-- start --

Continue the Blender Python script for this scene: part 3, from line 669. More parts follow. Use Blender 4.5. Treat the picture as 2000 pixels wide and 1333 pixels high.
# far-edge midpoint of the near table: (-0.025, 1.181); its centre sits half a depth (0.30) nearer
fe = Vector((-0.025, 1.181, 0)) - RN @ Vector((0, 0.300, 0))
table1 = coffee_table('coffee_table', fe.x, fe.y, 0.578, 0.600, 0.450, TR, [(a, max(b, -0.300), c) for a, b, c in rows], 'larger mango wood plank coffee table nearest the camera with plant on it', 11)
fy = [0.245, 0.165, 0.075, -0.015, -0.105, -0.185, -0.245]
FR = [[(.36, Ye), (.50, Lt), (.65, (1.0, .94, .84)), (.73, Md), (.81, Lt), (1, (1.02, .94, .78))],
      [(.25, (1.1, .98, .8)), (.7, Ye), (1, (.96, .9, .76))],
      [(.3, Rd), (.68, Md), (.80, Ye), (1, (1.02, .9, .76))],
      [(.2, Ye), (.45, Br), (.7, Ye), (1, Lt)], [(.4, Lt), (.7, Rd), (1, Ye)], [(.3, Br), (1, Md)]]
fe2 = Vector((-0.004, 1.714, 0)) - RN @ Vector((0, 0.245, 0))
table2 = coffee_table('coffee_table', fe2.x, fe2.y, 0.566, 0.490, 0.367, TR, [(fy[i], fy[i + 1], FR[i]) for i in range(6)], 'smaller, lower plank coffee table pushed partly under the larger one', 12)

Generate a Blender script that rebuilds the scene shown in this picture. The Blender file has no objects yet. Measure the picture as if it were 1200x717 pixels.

-- end --

#### Problem requirements
Your task is to transcribe the material exactly.

#### Completed exercise
Continue the Blender Python script for this scene: part 3, from line 669. More parts follow. Use Blender 4.5. Treat the picture as 2000 pixels wide and 1333 pixels high.
# far-edge midpoint of the near table: (-0.025, 1.181); its centre sits half a depth (0.30) nearer
fe = Vector((-0.025, 1.181, 0)) - RN @ Vector((0, 0.300, 0))
table1 = coffee_table('coffee_table', fe.x, fe.y, 0.578, 0.600, 0.450, TR, [(a, max(b, -0.300), c) for a, b, c in rows], 'larger mango wood plank coffee table nearest the camera with plant on it', 11)
fy = [0.245, 0.165, 0.075, -0.015, -0.105, -0.185, -0.245]
FR = [[(.36, Ye), (.50, Lt), (.65, (1.0, .94, .84)), (.73, Md), (.81, Lt), (1, (1.02, .94, .78))],
      [(.25, (1.1, .98, .8)), (.7, Ye), (1, (.96, .9, .76))],
      [(.3, Rd), (.68, Md), (.80, Ye), (1, (1.02, .9, .76))],
      [(.2, Ye), (.45, Br), (.7, Ye), (1, Lt)], [(.4, Lt), (.7, Rd), (1, Ye)], [(.3, Br), (1, Md)]]
fe2 = Vector((-0.004, 1.714, 0)) - RN @ Vector((0, 0.245, 0))
table2 = coffee_table('coffee_table', fe2.x, fe2.y, 0.566, 0.490, 0.367, TR, [(fy[i], fy[i + 1], FR[i]) for i in range(6)], 'smaller, lower plank coffee table pushed partly under the larger one', 12)

Generate a Blender script that rebuilds the scene shown in this picture. The Blender file has no objects yet. Measure the picture as if it were 1200x717 pixels.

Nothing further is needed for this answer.